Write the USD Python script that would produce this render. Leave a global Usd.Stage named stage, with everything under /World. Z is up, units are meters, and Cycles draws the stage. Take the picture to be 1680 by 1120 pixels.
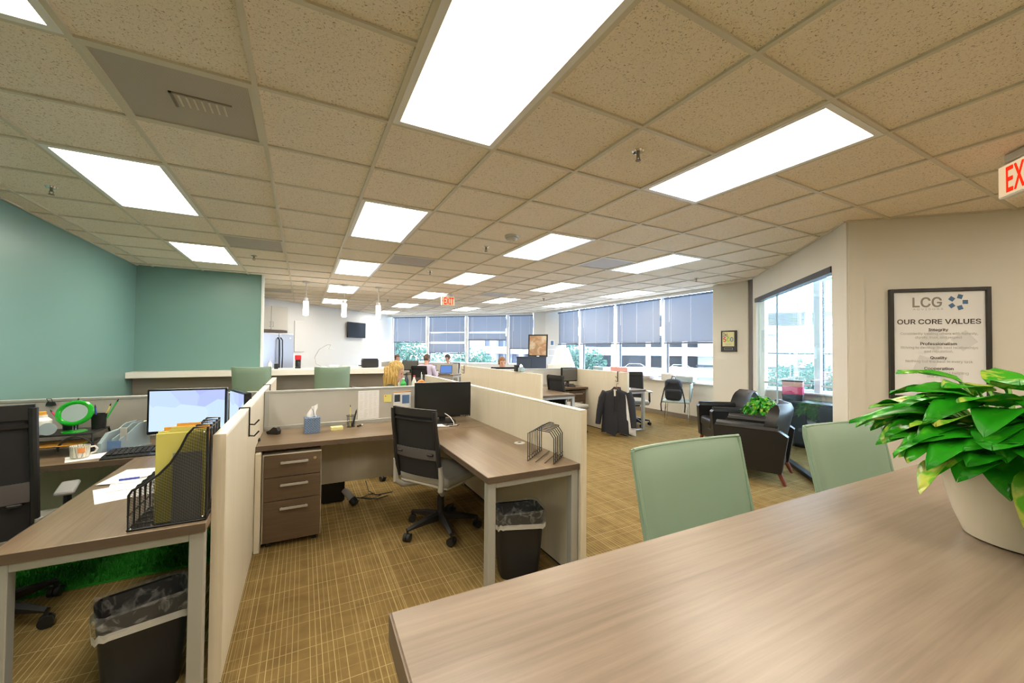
import math, random
import numpy as np, trimesh, manifold3d as m3, usdkit, meshkit
from shapely.geometry import Polygon, box as sbox
from shapely import affinity
from trimesh.transformations import rotation_matrix as RM, translation_matrix as TM
from pxr import Usd, UsdGeom, UsdLux, UsdShade, Gf, Sdf

stage = Usd.Stage.CreateInMemory()
UsdGeom.SetStageUpAxis(stage, 'Z'); UsdGeom.SetStageMetersPerUnit(stage, 1.0)
stage.DefinePrim('/World', 'Xform'); stage.DefinePrim('/World/Looks', 'Scope')
rnd = random.Random(7); PI = math.pi

# ---------------------------------------------------------------- camera, sky, exposure
CAM_Z, F_PX, YAW, PITCH, ROLL = 1.4532, 648.3, 0.4857, 0.0193, 0.0085
EXPOSURE = 0.17
SKY = 13.5           # strength of the overcast sky
LAMP = 15.0          # radiance of the ceiling lenses
cam = UsdGeom.Camera.Define(stage, '/World/camera')
cam.CreateHorizontalApertureAttr(36.0); cam.CreateVerticalApertureAttr(24.0)
cam.CreateFocalLengthAttr(36.0 * F_PX / 1680.0)
cam.CreateClippingRangeAttr((0.03, 500.0)); cam.CreateExposureAttr(EXPOSURE)
_f = np.array([math.sin(YAW) * math.cos(PITCH), math.cos(YAW) * math.cos(PITCH), math.sin(PITCH)])
_r = np.array([math.cos(YAW), -math.sin(YAW), 0.0]); _u = np.cross(_r, _f)
_c, _s = math.cos(ROLL), math.sin(ROLL)
_X, _Y, _Z = _c * _r + _s * _u, -_s * _r + _c * _u, -_f
cam.AddTransformOp().Set(Gf.Matrix4d(*_X, 0, *_Y, 0, *_Z, 0, 0, 0, CAM_Z, 1))

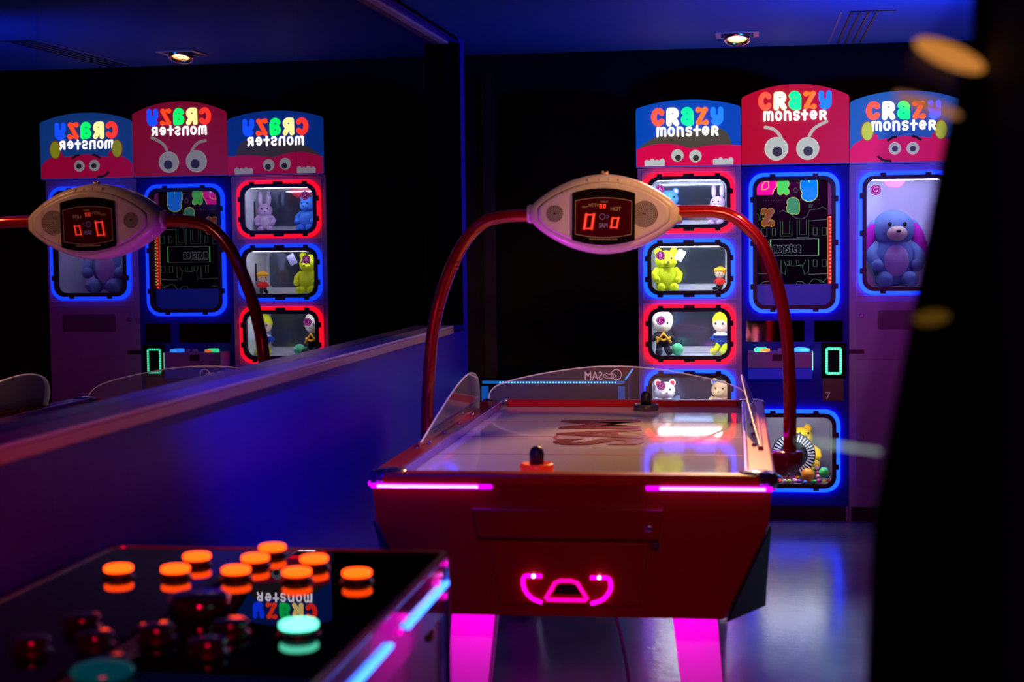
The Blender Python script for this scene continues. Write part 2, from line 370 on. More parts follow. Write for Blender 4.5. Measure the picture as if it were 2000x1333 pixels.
# ---- toys -------------------------------------------------------------
def fur(n, c): return mat(n, c, .9, spec=.2, noise=.12, nscale=60, bump=.25, bscale=220)
def plush(name, label, loc, s, body, belly=None, ear='round', inner=None, rz=0, rx=0, group=None, muzzle=None):
    t = thing(name, label, 'plush toy', loc, rz, group); t.rotation_euler = (rx, 0, rz)
    b = MB().ball((0, 0, .36*s), .30*s, (1, .85, 1.15)).ball((0, 0, .78*s), .27*s, (1.05, .95, .95))
    for q in (-1, 1):
        b.ball((q*.17*s, -.22*s, .11*s), .12*s, (.95, 1.5, .9)); b.tube([(q*.22*s, -.02*s, .55*s), (q*.32*s, -.12*s, .42*s), (q*.27*s, -.24*s, .30*s)], [.09*s, .09*s, .08*s], 10); b.ball((q*.27*s, -.24*s, .30*s), .085*s)
    bo = b.build('body', body, t)
    if belly: MB().ball((0, -.12*s, .36*s), .22*s, (.9, .75, 1.1)).build('belly', belly, t)
    MB().ball((0, -.23*s, .72*s), .12*s, (1.15, .75, .85)).build('muzzle', muzzle or body, t)
    MB().ball((0, -.325*s, .75*s), .028*s, (1.2, .6, .8), 10, 8).build('nose', mat('plush_nose', (.03, .02, .03), .3), t)
    for q in (-1, 1):
        MB().ball((q*.10*s, -.245*s, .84*s), .028*s, (1, .5, 1.1), 10, 8).build('eye', mat('plush_eye', (.01, .01, .012), .15), t)
        if ear == 'round':
            e = MB().ball((q*.20*s, 0, 1.0*s), .10*s, (1, .45, 1)).build('ear', body, t)
            if inner: MB().ball((q*.20*s, -.03*s, 1.0*s), .065*s, (1, .4, 1)).build('inner_ear', inner, e)
        elif ear == 'long':
            e = MB().ball((q*.15*s, 0, 1.22*s), .10*s, (.9, .45, 2.6)).build('ear', body, t)
            if inner: MB().ball((q*.15*s, -.03*s, 1.22*s), .065*s, (.9, .4, 2.6)).build('inner_ear', inner, e)
        else:
            mt = Matrix.Rotation(R(q*-18), 4, 'Y')
            e = MB().ball((q*.34*s, -.02*s, .62*s), .12*s, (.8, .45, 2.5), mtx=mt).build('ear', body, t)
            if inner: MB().ball((q*.345*s, -.05*s, .62*s), .10*s, (.85, .4, 2.5), mtx=mt).build('inner_ear', inner, e)
    return t
def doll(name, label, loc, s, skin, hair, top, legs, rz=0, rx=0, extra=None):
    t = thing(name, label, 'doll', loc, rz); t.rotation_euler = (rx, 0, rz)
    MB().ball((0, 0, .75*s), .23*s, (1, .9, 1)).build('head', skin, t)
    MB().ball((0, .04*s, .82*s), .245*s, (1.05, .95, .95)).build('hair', hair, t)
    MB().ball((0, 0, .40*s), .17*s, (1.1, .8, 1.25)).tube([(-.12*s, 0, .5*s), (-.26*s, -.06*s, .36*s)], .06*s).tube([(.12*s, 0, .5*s), (.26*s, -.06*s, .36*s)], .06*s).build('shirt', top, t)
    for q in (-1, 1):
        MB().tube([(q*.08*s, 0, .25*s), (q*.10*s, -.12*s, .12*s), (q*.12*s, -.25*s, .08*s)], .075*s).ball((q*.12*s, -.27*s, .10*s), .085*s).build('leg', legs, t)
        MB().ball((q*.09*s, -.195*s, .76*s), .026*s, (1, .5, 1.3), 8, 6).build('eye', mat('plush_eye', (.01, .01, .012), .15), t)
    if extra: extra(t, s)
    return t
def ballobj(label, loc, r, m, grp=None, sx=(1, 1, 1)):
    o = MB().ball((0, 0, 0), r, sx, 14, 10).build('prize_ball', m, None, loc=loc); return tag(o, label, 'ball', grp)
F = dict(lilac=fur('fur_lilac', (.62, .42, .72)), pale=fur('fur_pale_lilac', (.75, .62, .82)), blue=fur('fur_blue', (.06, .22, .75)), yellow=fur('fur_yellow', (.72, .80, .02)), cream=fur('fur_cream', (.85, .78, .62)),
         grey=fur('fur_slate_blue', (.16, .27, .55)), mag=fur('fur_magenta', (.6, .02, .5)), beige=fur('fur_beige', (.78, .58, .48)), orange=fur('fur_orange', (.9, .42, .03)), red=fur('fur_red', (.75, .03, .03)),
         white=fur('fur_white', (.8, .8, .85)), black=fur('fur_black', (.02, .02, .03)), green=fur('fur_green', (.1, .55, .25)), tan=fur('fur_tan', (.75, .5, .25)), gold=fur('fur_gold', (.9, .6, .03)), skin=fur('cloth_skin', (.85, .62, .48)), navy=fur('cloth_navy', (.02, .06, .4)))

def shell(par, x0, x1, ztop):
    MB().box(x0, x0+.012, Y0+.015, YB, FZ, ztop).build('side_panel', grey_p, par)
    MB().box(x1-.012, x1, Y0+.015, YB, FZ, ztop).build('side_panel', grey_p, par)
    MB().box(x0+.012, x1-.012, YB-.012, YB, FZ, ztop).build('back_panel', black_r, par)
    MB().box(x0+.012, x1-.012, Y0+.015, YB-.012, ztop-.012, ztop).build('top_panel', grey_p, par)

# ---- left machine ---------------------------------------------------------
m1 = thing('prize_machine', 'left prize vending machine with stacked lit windows A to D under a blue sign', 'arcade machine', (0, 0, 0), 0)
X0, X1 = -.587, -.038; cx = -.3155
zc_ = [.272, .6235, .9755, 1.324, 1.677]
holes = [(cx-.203, cx+.203, z-.121, z+.121) for z in zc_]
frontpanel(X0, X1, .05, 1.86, holes, grey_p, m1)
shell(m1, X0, X1, 1.86)
MB().box(X0+.01, X1-.01, Y0+.03, YB-.02, FZ, .05).build('plinth', black_r, m1)
rings = [ring_r, ring_b, ring_r, ring_b, ring_r]
for k, z in enumerate(zc_):
    fr = window(m1, cx, z, .200, .118, rings[k])
    if k: badge(fr, 'EDCBA'[k], cx-.152, z+.072)
    # thin door outline
    MB().ringprism(rrect(cx, z-.002, .247, .164, .004, 1), rrect(cx, z-.002, .2448, .1618, .004, 1), 'y', Y0-.0035, Y0-.0002).build('door_outline', line_m, m1)
    # compartment
    y1 = Y0+.36
    cb = MB().box(cx-.215, cx-.205, Y0+.016, y1, z-.125, z+.125).box(cx+.205, cx+.215, Y0+.016, y1, z-.125, z+.125)
    cb.box(cx-.205, cx+.205, Y0+.016, y1, z-.135, z-.125).box(cx-.205, cx+.205, Y0+.016, y1, z+.125, z+.135)
    cb.box(cx-.205, cx+.205, y1, y1+.01, z-.125, z+.125)
    c = cb.build('compartment', white_i, m1)
    MB().prism(rrect(cx, z+.01, .185, .10, .02), 'y', y1-.006, y1-.001).build('rear_pane', dark_mirror, c)
    MB().prism(rrect(Y0+.17, z+.0, .012, .05, .008, 3), 'x', cx+.203, cx+.2045).build('side_slot', black_r, c)
    MB().box(cx-.18, cx+.18, Y0+.024, Y0+.036, z+.117, z+.124).build('light_tube', tubew, c)
bx, pts = marquee(m1, X0-.004, X1-.001, 1.868, 2.165, 2.217, BLUE_S)
ym = Y0-.0465
W_ = X1-X0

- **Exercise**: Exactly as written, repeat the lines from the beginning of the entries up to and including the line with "rnd = random.Random(7); PI = math.pi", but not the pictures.

- **Answer to the exercise**:
Write the USD Python script that would produce this render. Leave a global Usd.Stage named stage, with everything under /World. Z is up, units are meters, and Cycles draws the stage. Take the picture to be 1680 by 1120 pixels.
import math, random
import numpy as np, trimesh, manifold3d as m3, usdkit, meshkit
from shapely.geometry import Polygon, box as sbox
from shapely import affinity
from trimesh.transformations import rotation_matrix as RM, translation_matrix as TM
from pxr import Usd, UsdGeom, UsdLux, UsdShade, Gf, Sdf

stage = Usd.Stage.CreateInMemory()
UsdGeom.SetStageUpAxis(stage, 'Z'); UsdGeom.SetStageMetersPerUnit(stage, 1.0)
stage.DefinePrim('/World', 'Xform'); stage.DefinePrim('/World/Looks', 'Scope')
rnd = random.Random(7); PI = math.pi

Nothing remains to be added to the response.